Als unsere Tochter in eine eigene Wohnung gezogen war, ging dieser Friseurjob ganz auf mich über. Pooky war nämlich bei uns geblieben und mit ihm die allmorgendliche Fellpflege. Aber Not macht erfinderisch. Bald hatte ich eine Methode gefunden, um diese strapaziösen Minuten des Tages einigermaßen schnell und unfallfrei über die Bühne zu bringen. Ich hockte mich auf den Teppich, klemmte mir den Kater so zwischen die Beine, dass er weder fort, noch mich kratzen konnte. Notgedrungen ließ er sich diese Prozedur gefallen. Von da an blieb Pooky selten einmal einen Tag ganz ungekämmt. Auch großartige Scheraktionen waren kaum noch nötig. Das konsequente Kämmen hatte sich ausgezahlt. Doch nach dem Kampf mit dem Kamm sauste der Arme immer in großen Sprüngen davon, wahrscheinlich froh darüber, diesem Akt der Gewalt endlich entkommen zu sein.

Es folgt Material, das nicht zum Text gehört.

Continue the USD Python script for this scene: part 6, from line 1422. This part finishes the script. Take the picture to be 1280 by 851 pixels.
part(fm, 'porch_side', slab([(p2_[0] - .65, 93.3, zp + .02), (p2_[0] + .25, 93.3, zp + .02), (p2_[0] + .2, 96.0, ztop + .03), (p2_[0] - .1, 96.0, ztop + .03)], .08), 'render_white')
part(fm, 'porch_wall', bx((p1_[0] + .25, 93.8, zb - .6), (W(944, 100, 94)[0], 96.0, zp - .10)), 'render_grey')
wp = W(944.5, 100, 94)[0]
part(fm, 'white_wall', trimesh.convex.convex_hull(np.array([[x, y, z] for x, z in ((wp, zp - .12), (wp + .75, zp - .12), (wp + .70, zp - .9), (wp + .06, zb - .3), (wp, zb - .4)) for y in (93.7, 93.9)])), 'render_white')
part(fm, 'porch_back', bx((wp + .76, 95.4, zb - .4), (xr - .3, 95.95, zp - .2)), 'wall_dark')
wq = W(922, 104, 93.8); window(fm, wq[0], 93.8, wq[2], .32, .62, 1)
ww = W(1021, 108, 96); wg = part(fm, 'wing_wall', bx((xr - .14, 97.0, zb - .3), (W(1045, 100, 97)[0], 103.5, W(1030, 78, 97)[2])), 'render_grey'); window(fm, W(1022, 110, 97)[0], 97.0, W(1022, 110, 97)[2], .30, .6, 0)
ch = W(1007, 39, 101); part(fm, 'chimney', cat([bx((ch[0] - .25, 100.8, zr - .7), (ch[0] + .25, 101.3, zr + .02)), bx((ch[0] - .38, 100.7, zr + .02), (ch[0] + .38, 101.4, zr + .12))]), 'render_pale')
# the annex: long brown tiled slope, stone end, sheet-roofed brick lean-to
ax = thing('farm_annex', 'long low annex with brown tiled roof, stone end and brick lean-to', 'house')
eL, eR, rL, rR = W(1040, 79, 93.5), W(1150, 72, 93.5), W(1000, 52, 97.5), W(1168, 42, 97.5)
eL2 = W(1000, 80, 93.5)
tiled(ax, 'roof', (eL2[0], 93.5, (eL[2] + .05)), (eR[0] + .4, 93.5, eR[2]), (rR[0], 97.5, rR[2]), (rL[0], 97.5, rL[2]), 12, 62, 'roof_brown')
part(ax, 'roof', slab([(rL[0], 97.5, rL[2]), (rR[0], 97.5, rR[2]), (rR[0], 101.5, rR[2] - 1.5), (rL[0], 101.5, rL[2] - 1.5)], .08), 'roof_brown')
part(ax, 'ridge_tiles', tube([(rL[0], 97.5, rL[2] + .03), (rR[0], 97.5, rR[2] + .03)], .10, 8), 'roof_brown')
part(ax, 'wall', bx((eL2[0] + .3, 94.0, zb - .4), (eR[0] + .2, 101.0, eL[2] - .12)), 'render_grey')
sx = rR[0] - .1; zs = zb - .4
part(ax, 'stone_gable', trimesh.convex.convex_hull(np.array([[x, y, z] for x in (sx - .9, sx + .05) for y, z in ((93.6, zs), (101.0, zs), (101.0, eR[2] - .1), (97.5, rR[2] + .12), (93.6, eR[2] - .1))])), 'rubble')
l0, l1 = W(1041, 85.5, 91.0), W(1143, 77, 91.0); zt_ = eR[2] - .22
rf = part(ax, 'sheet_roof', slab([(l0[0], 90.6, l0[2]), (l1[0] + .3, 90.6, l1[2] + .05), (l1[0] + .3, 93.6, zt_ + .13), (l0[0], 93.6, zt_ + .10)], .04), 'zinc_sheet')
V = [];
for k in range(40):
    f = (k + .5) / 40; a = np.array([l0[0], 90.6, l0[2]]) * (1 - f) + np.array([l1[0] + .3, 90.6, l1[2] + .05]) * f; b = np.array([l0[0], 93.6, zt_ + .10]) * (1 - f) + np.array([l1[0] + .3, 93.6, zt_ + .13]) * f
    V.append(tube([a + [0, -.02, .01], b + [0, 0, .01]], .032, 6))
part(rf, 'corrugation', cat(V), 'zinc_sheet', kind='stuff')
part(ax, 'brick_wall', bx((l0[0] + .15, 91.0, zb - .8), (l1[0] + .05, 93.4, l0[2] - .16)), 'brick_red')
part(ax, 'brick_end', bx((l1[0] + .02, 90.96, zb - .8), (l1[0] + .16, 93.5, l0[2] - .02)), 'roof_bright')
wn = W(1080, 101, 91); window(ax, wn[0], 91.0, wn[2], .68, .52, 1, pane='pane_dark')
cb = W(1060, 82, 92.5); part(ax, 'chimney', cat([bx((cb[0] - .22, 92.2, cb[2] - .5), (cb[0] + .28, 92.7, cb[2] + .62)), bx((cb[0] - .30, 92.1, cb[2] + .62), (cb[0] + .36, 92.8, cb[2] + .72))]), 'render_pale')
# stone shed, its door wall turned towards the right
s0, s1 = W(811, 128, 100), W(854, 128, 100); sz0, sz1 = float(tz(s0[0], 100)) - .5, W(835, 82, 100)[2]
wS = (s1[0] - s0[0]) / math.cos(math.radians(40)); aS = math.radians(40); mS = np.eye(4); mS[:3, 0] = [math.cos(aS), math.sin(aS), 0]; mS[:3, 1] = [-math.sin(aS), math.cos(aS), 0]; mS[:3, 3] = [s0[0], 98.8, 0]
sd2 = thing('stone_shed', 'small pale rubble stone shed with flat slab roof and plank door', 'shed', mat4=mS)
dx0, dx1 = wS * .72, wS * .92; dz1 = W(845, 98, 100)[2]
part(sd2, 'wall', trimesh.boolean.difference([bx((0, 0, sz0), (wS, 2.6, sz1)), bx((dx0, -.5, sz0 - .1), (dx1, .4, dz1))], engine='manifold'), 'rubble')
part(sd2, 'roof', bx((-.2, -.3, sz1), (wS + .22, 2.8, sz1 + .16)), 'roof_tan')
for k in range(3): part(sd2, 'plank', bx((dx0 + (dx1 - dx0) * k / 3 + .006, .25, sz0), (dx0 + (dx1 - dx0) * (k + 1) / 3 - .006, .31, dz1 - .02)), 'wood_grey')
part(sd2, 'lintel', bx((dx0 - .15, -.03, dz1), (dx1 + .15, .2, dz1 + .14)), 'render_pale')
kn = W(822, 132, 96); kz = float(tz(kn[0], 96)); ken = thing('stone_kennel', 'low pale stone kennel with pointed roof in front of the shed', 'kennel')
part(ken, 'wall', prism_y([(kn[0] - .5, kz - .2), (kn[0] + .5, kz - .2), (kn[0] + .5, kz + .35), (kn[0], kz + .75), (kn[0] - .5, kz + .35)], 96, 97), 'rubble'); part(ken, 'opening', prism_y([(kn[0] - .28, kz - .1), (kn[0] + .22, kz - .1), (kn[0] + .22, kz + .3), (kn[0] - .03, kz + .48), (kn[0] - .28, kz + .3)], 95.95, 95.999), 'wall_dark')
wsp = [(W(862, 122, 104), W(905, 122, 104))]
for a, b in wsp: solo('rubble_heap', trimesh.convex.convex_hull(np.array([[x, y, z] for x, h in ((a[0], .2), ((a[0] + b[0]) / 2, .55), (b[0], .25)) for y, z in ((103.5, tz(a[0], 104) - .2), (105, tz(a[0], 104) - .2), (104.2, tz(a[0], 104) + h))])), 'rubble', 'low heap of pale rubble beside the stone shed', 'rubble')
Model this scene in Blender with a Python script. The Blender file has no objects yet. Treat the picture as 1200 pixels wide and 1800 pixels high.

Eines schönen Tages war ich beim Staubsaugen unter anderem in unserem Wohnzimmer angekommen. Pooky lag auf einem der Sessel und ließ sich durch meine Saugerei nicht von seinem Vormittagsschlaf abhalten. Neben dem Teppich wollte ich aber auch gern Sessel und Couch absaugen. Um den Kater von seinem Schlafplatz zu vertreiben, damit ich auch den von den Fusseln unseres Plüschlöwen befreien konnte, hielt ich spaßeshalber die Staubsaugerbürste vorsichtig über Pookys Pelz. Ich nahm an, er würde empört hochfahren und fortsprinten. Doch nichts dergleichen geschah. Der Kater blieb ganz entspannt liegen und rührte sich auch nicht von der Stelle, als ich ihn regelrecht mit laufendem Staubsauer abbürstete. Die Fusselabsaugaktion schien ihm richtig zu gefallen. Er drehte und wendete sich sogar, damit ich auch den Bauch noch ordnungsgemäß entfusseln konnte. Von da an durfte ich Pooky öfter absaugen und so die losen Haare auf dem kürzesten Weg entfernen. Was hätte ich darum gegeben, wenn sich mit der Staubsaugermethode nicht nur die losen Haare, sondern auch sämtliche kleinen und größeren Verfilzungen hätten entfernen lassen. Die tägliche Kämmsession konnten wir leider trotz der Staubsaugermassage nicht unter den Tisch fallen lassen. Echt schade!

Wieder einmal hatte ich Neues über unseren Kater gelernt, und das, obwohl wir uns schon so viele Jahre ein Heim teilten. Man lernt doch sogar in engstem Zusammenleben immer noch Überraschendes über seine Mitbewohner dazu. Alles hatte ich für möglich gehalten, aber nicht das. Pooky mit dem Kamm zu kämmen, war und blieb immer stressig für beide Seiten. Aber absaugen durfte ich ihn seit diesem Tag immer wieder gern. Diese Art von Bürstenmassage schien der Bursche regelrecht zu genießen. Aber auch mir gefiel das neue Spiel. Pooky und ich hatten mit der Saugaktion einen neuen Spaß für uns entdeckt.

Katzen bleiben uns wohl immer irgendwie, auch wenn wir sie bestens zu kennen glauben, ein Mysterium. Pooky steckte zeit seines Lebens voller Überraschungen. Diese war eine von vielen anderen.